POLITIKAL.ID - Badan Pemeriksa Keuangan (BPK) Perwakilan Kalimantan Timur (Kaltim) menyampaikan hasil pemeriksaan atas Laporan Keuangan Pemerintah Daerah (LKPD) Tahun Anggaran 2024.
Dalam penyampaiannya, BPK sebanyak 184 temuan yang menjadi bagian dari proses evaluasi dan perbaikan sistem pengelolaan keuangan daerah.
Salah satu poin penting yang menjadi sorotan adalah terkait penyaluran dana hibah pemerintah daerah kepada organisasi kepemudaan di salah satu kabupaten/kota.
Kepala Perwakilan BPK Kaltim, Mochammad Suharyanto, menyebut bahwa beberapa temuan mencakup aliran dana hibah dari pemerintah daerah kepada kelompok-kelompok pemuda di salah satu kabupaten/kota di Kaltim.
Temuan ini menimbulkan kekhawatiran soal kepatuhan terhadap prosedur pengelolaan keuangan negara.
Ia menegaskan apabila di kemudian hari ditemukan adanya unsur penipuan atau penyimpangan (fraud), hal itu menjadi tanggung jawab pemerintah daerah dan penerima hibah, bukan BPK.
"Pada saat nanti di kemudian hari, apabila ditemukan fraud, itu bukan tanggung jawab kita. Tapi tanggung jawab mereka (penerima hibah dan pemerintah daerah)," jelas Suharyanto, Jumat (23/5/2025).

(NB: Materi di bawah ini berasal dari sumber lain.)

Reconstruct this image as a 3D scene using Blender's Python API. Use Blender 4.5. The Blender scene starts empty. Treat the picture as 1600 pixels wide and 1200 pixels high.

Dari ratusan temuan dan rekomendasi itu, Mochammad Suharyanto merinci kalau di Kota Samarinda terdapat 20 temuan dengan 47 rekomendasi, Balikpapan 16 temuan dengan 34 rekomendasi, Bontang 16 temuan dengan 31 rekomendasi, Kabupaten Kutai Kartanegara 23 temuan dengan 57 rekomendasi, Kabupaten Kutai Timur 33 temuan dengan 105 rekomendasi, Kabupaten Kutai Barat 21 temuan dengan 64 rekomendasi, Kabupaten Berau 15 temuan dengan 39 rekomendasi, Kabupaten Paser 18 temuan dengan 46 rekomendasi, dan Kabupaten Penajam Paser Utara 22 temuan dengan 66 rekomendasi.
Dari ratusan temuan pengelolaan keuangan negara itu, BPKP Kaltim juga mencatat ada lima persoalan yang menjadi kendala utama. 1 perihal Penatausahaan Aset Tetap dan Utang. 2, Pembayaran Ganda atau kelebihan pembayaran atas suatu kontrak. 3, Implementasi Penerapan Perpres Nomor 33 Tahun 2020 terkait Honorarium Pengelola Keuangan dan Pengadaan Barang dan Jasa. 4, Optimalisasi Pengelolaan Pendapatan Daerah. 5, Penatausahaan dan Pertanggungjawaban Belanja Daerah.
"Terkait belanja barang dan jasa yang di dalamnya ada dana hibah, misal tidak tepat. Atau mungkin adanya hibah yang belum dilaporkan secara lengkap. Misal satu organisasi dikasih dana hibah, dana hibah itu harus dipertanggungjawabkan dengan pembuatan SPJ dan dikembalikan ke pihak pemberi hibah," kata Suharyanto.
"Tapi jika dia (penerima hibah) belum buat, atau dia sudah buat tapi masih sebagai (melaporkan SPJ dana Hibah). Misal dikasih 100, kemudian SPJ yang baru dibuat 20. 80 sisanya belum ada, itu harus dipertanggungjawabkan oleh penerima hibah," tambahnya.
Kendati masih ada sejumlah permasalahan dengan catatan 184 temuan, namun Suharyanto menyebut kalau dalam perhitungan BPKP Kaltim hal tersebut masih di bawah batas wajar. Kecuali jika terdapat hal yang tidak wajar, maka status opini WTP tidak akan diberikan kepada pemerintah daerah.
"Jadi ini ada Permasalahan, tapi masih di bawah materialitas, jadi masih bersifat wajar, atas dasar laporan keuangan yang mereka buat (pemerintah daerah)," jelasnya.
Kendati masih tergolong wajar, namun Suharyanto menyebut kalau laporan keuangan yang ada saat ini nantinya juga akan dilaporkan ke aparat penegakan hukum. Tujuannya, sebagai bentuk transparansi pengelolaan anggaran.
"Namun apabila nantinya ditemukan permasalahan, dan pihak aparat berwajib ingin meminta kami melakukan investigasi, maka kami siap melakukan itu dan itu dengan status pemeriksaan dengan tujuan tertentu atau PDTT," tandasnya.